The animal-loving actor, who owns five cats and four dogs, was relaxing in the garden of his Huntington, L. I., home when he noticed his cats ganging up on a little brown field mouse. Gallantly springing to the rescue, Beck grabbed the intended victim, which was already groggy, before the cats could finish their dirty work. But the rodent, not realizing that a special agent is always on the side of the undermouse, bit Jackson in the finger, leaving it bleeding.
Just to be safe, Beck went to his doctor who gave him an anti-tetanus injection as a precautionary measure. In addition, the physician insisted that the mouse be tested for possible rabies. If the result is positive, Jackson will have to undergo a series of painful rabies shots. So will his cats.
And, just to make the day more complpte. Beck picked up a severe case of poison ivy during his rescue mission.
Special Agent Stevens swears that, from now on, he’ll let the mice fight their own battles.

Beck voiced commercials until the mid-1990s when his health couldn’t hold up much longer, a 60-plus-year career on the air. They made him wealthy. Friend Jeff David noted Beck “took care of a lot of people and no one will ever know who they are. He always sent his friends money; broken-down actors, radio and TV people.” His agent Fifi Oscard called Beck “one of the giants” and “the last of the grand old guard of radio performers.”

Beck was 92 when he died in 2004.


  1. Watching so many Famous Popeyes growing up made me appreciate Beck very much (He's definitively my favorite Bluto).

    1. Mine, too, though Wicke's voice suits the mid-30s shorts.
      The irony is the cartoons Beck was in devolved into predictable formula.

    2. Very true, but he at least made those shorts bearable to sit through for repeat viewings (along with Mercer and Questel). I don't mind sitting through formula as long as it's anchored by good banter ("You ain't calling no Olive for no date!").

  2. Beck's auditioning with "Here comes the prince" reminds me of a scene in some comedy film (whose title I can't dredge up at the moment, help me here) in which a hopeful player rehearses auditioning with different readings; "Here comes the PRINCE. Here COMES the prince. HERE comes the prince.
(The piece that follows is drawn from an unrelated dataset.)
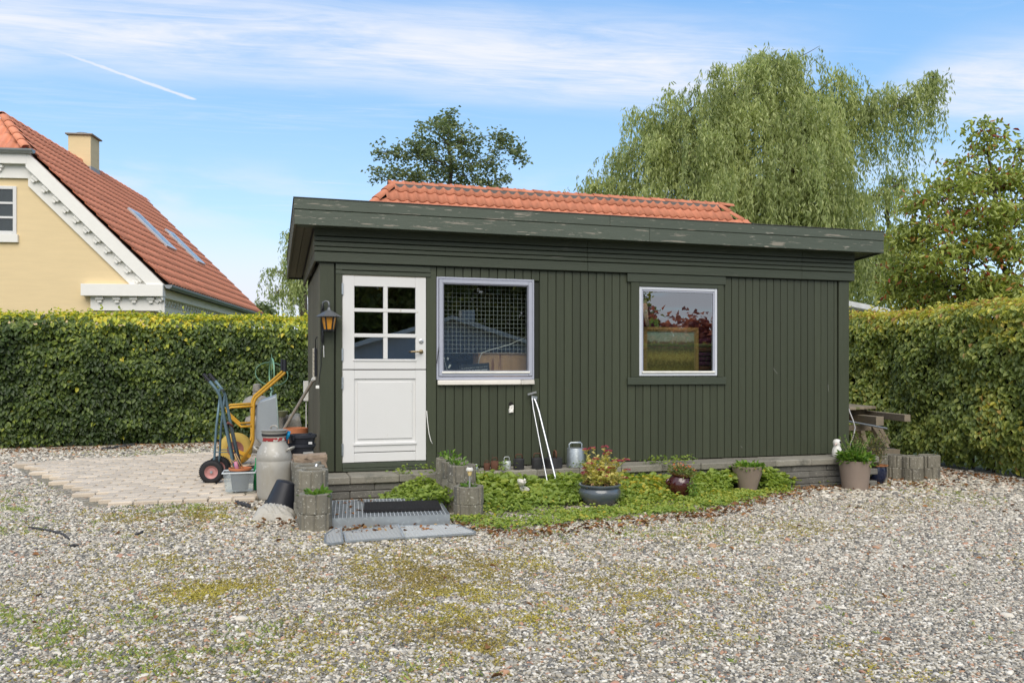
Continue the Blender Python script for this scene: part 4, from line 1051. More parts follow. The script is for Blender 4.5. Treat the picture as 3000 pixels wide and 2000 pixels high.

Here comes the PRINCE???"

    1. Reminds me of a Bob and Ray show with guest Norm Prescott mulling over how to read "First News First," the opening to WHDH's 1:30 headlines.

    2. It suddenly came to me; it Jan Duggan as Cleopatra Pepperday in W.C. Fields' The Old Fashioned Way.

  3. Hans Christian Brando2 March 2023 at 00:49

    Even Woody Allen was a fan, using Beck in voiceover work in movies like "Take the Money and Run" and "Radio Days."